Giuseppe Prode su Broken Landscape

È uno dei fotogiornalisti più affermati oggi. Con il suo lavoro registra notizie, fatti, avvenimenti in rapida successione, in ogni angolo della terra. Israele e Palestina, Libano, Liberia, Angola, Sudan-Darfur, Uganda, Iraq, lo Tsnunami nel sud est asiatico, l’uragano Kathrina negli Stati del sud degli Stati Uniti, il carcere di Guantanamo, la morte di Giovanni Paolo II, il terremoto in Pakistan, l’Afghanistan.
Osservare e informare, in un tempo in cui “la notizia” ci avvolge 24 ore su 24, e fa sembrare vecchi avvenimenti accaduti da poche ore. E’ la follia del quotidiano che viviamo, correre sempre più veloce, non assimilare quasi nulla, assuefazione passiva. Con la fotografia non dovrebbe essere così, no: questa ci obbliga a fermarci e a riflettere, a dare dei contorni, a circostanziare fatti, storie di vita vissuta, che via via emergono prepotenti. Un gran numero di fotografie selezionate in questa mostra raccontano guerre, malattie, lutti, avendo come protagonisti involontari le persone. Non si può non rimanere colpiti da devastazioni simili dell’anima e della carne.
Virginia Woolf nel 1938 pubblicò Le tre ghinee, e a tal proposito scrisse: “..non soffrire a causa di queste immagini, non indietreggiare inorriditi dinanzi a esse, non sforzarsi di abolire ciò che provoca una simile devastazione, una simile carneficina – queste sarebbero in termini morali, le reazioni di un mostro..”. Erano considerazioni scritte a margine di un dibattito sulla guerra di Spagna, ma che restano attuali.

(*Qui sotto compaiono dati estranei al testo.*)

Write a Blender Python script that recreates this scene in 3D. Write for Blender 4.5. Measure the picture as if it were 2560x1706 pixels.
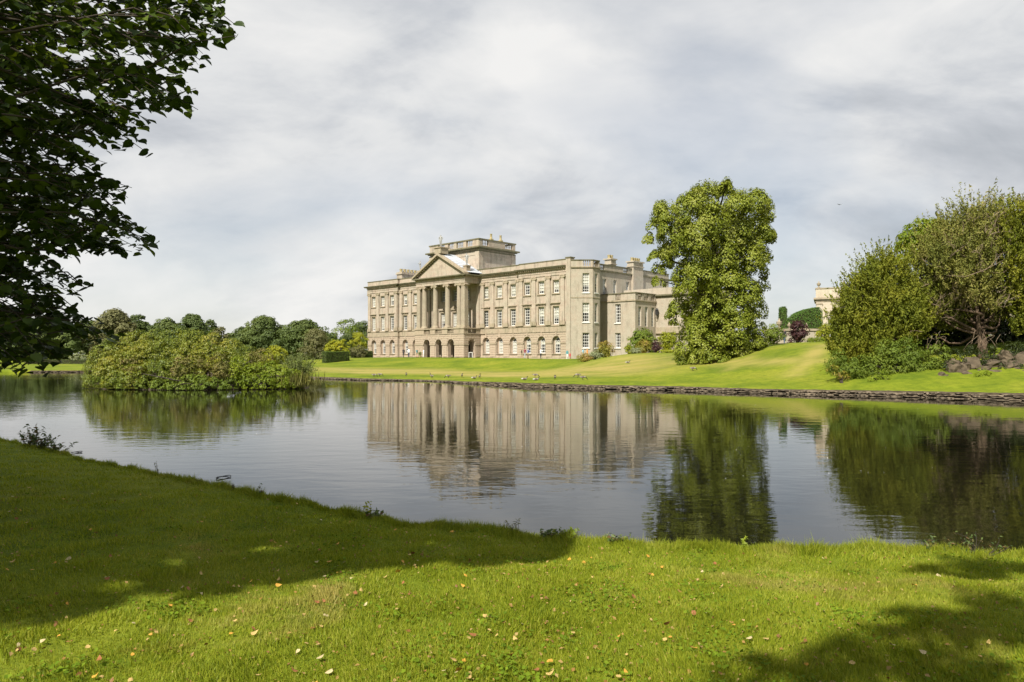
import bpy, bmesh, math, random
import numpy as np
from mathutils import Vector, Matrix, noise as mnoise

for _o in list(bpy.data.objects):
    bpy.data.objects.remove(_o, do_unlink=True)
SC = bpy.context.scene
COL = SC.collection
RNG = np.random.default_rng(7)
rnd = random.Random(11)

# ------------------------------------------------------------------ camera
F = 1784.0 / 2560.0          # focal length in picture widths
HZ = 886.0                   # row of the horizon in the photograph
EYE = 2.3                    # metres above the pond
cam = bpy.data.cameras.new('camera')
cam.sensor_width = 36.0
cam.lens = 36.0 * F
cam.shift_y = (HZ - 853.0) / 2560.0
cam.clip_start = 0.05
cam.clip_end = 6000
cam_o = bpy.data.objects.new('camera', cam)
cam_o.location = (0, 0, EYE)
cam_o.rotation_euler = (math.radians(90), 0, 0)
COL.objects.link(cam_o)
SC.camera = cam_o

# ------------------------------------------------------------------ sun, sky, exposure
SUN_EL = math.radians(46)
SUN_H = Vector((-0.463, -0.886, 0)).normalized()         # towards the sun, on the ground
SUN = Vector((SUN_H.x * math.cos(SUN_EL), SUN_H.y * math.cos(SUN_EL), math.sin(SUN_EL)))
sl = bpy.data.lights.new('sun', 'SUN')
sl.energy = 5.0
sl.angle = math.radians(0.6)
sl.color = (1.0, 0.94, 0.84)
so = bpy.data.objects.new('sun', sl)
so.rotation_euler = (-SUN).to_track_quat('-Z', 'Y').to_euler()
so.location = (0, -20, 60)
COL.objects.link(so)

W = bpy.data.worlds.new('World')
SC.world = W
W.use_nodes = True
nt = W.node_tree
nt.nodes.clear()
def wn(t, **kw):
    n = nt.nodes.new(t)
    for k, v in kw.items():
        setattr(n, k, v)
    return n
out = wn('ShaderNodeOutputWorld')
sky = wn('ShaderNodeTexSky', sky_type='NISHITA')
sky.sun_disc = False
sky.sun_elevation = SUN_EL
sky.sun_rotation = math.atan2(SUN_H.x, SUN_H.y)
bg_sky = wn('ShaderNodeBackground')
bg_sky.inputs['Strength'].default_value = 0.06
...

Lo slogan pubblicitario di Paris Match alla sua prima uscita nel 1949 era “il peso delle parole, lo shock delle foto”, le fotografie venivano pubblicate nei giornali per suscitare reazioni profonde nei lettori. Oggi tutto sembra normale. Provate ad ascoltare o a leggere i contributi dei vari inviati dal fronte Iracheno per esempio: sembrano resoconti da ragionieri, i conteggi – atroci – delle vittime civili e non, sono note che apprendiamo magari con una mezza smorfia, immediatamente sedata da altre “good news”.
No, non siamo tutti dei mostri. Credo ancora alla maieutica della fotografia, alla capacità di sedimentazione che questa Arte ha. Credo anche che il lavoro di Paolo Pellegrin e di molti suoi colleghi non si esaurisca in un mero attimo contemplativo, per noi.